アフィリエイトモール運営の米イーベイツを10億ドルで買収、楽天

楽天のEC流通総額のうち海外比率はこれまで約6%だったが、今回の買収で海外比率は16%になる

中川 昌俊

2014年9月10日 8:00

楽天は9月9日、米国で会員制アフィリエイトモールを展開する米イーベイツ社を買収すると発表した。10月中にイーベイツの全株式を約10億米ドル(約1060億円)で取得する。2014年8月にはECサイトから届くメールを解析し購入履歴を集約するサービスを提供する米スライス社も買収。企業買収を続け、米国での事業の拡大を進めている。

イーベイツは、1999年設立の会員制アフィリエイトモールの先駆け的存在。利用者は会員登録し、「Ebate.com」経由で買い物をすると、3%~6%のキャッシュバックやクーポンを得ることができる。ECサイトのほか、旅行代理店サイト、クーポンサイトなど2600サイトと提携。アクティブ会員は250万人で、2013年度決算では、流通総額が22億米ドル(約2332億円)、売上高は1億7000万米ドル(約180億円)。

Ebates.com

イーベイツ買収の理由について、楽天の三木谷浩史代表取締役会長兼社長は、「2005年に買収した米LinkShare事業の最大のパートナーであり、長い間いい関係を築いてきた。イーベイツと統合することで、世界でも独創的かつ革新的なECプラットフォームを構築できると判断し、買収を決定した」としている。

一方、イーベイツのケビン・ジョンソンCEOは、「当初はIPOを準備していたが、楽天からの提案を受けた。楽天とは過去7年間パートナーとして事業を行ってきており、より大きなことが実現できると判断し、楽天とパートナーを組むことを決断した」と楽天グループに入った理由を語った。

楽天のEC流通総額のうち海外比率はこれまで約6%だったが、今回の買収で海外比率は16%になる。将来的にはさらに海外比率を50%に高めていきたいとしている。

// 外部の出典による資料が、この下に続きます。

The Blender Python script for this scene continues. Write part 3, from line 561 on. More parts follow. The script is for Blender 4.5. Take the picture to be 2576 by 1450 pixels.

また、三木谷社長は「今回の買収は、これまでのクローズド型のインターネットショッピングモールから、楽天が新しいオープン型のショッピングサイトに進出していくということ。米国で大きな一歩を踏み出すことになり、戦略的にも大きな意味を持っている。この買収をステップにして、インターネットショッピングの新しい形を提案、実現していきたい」としている。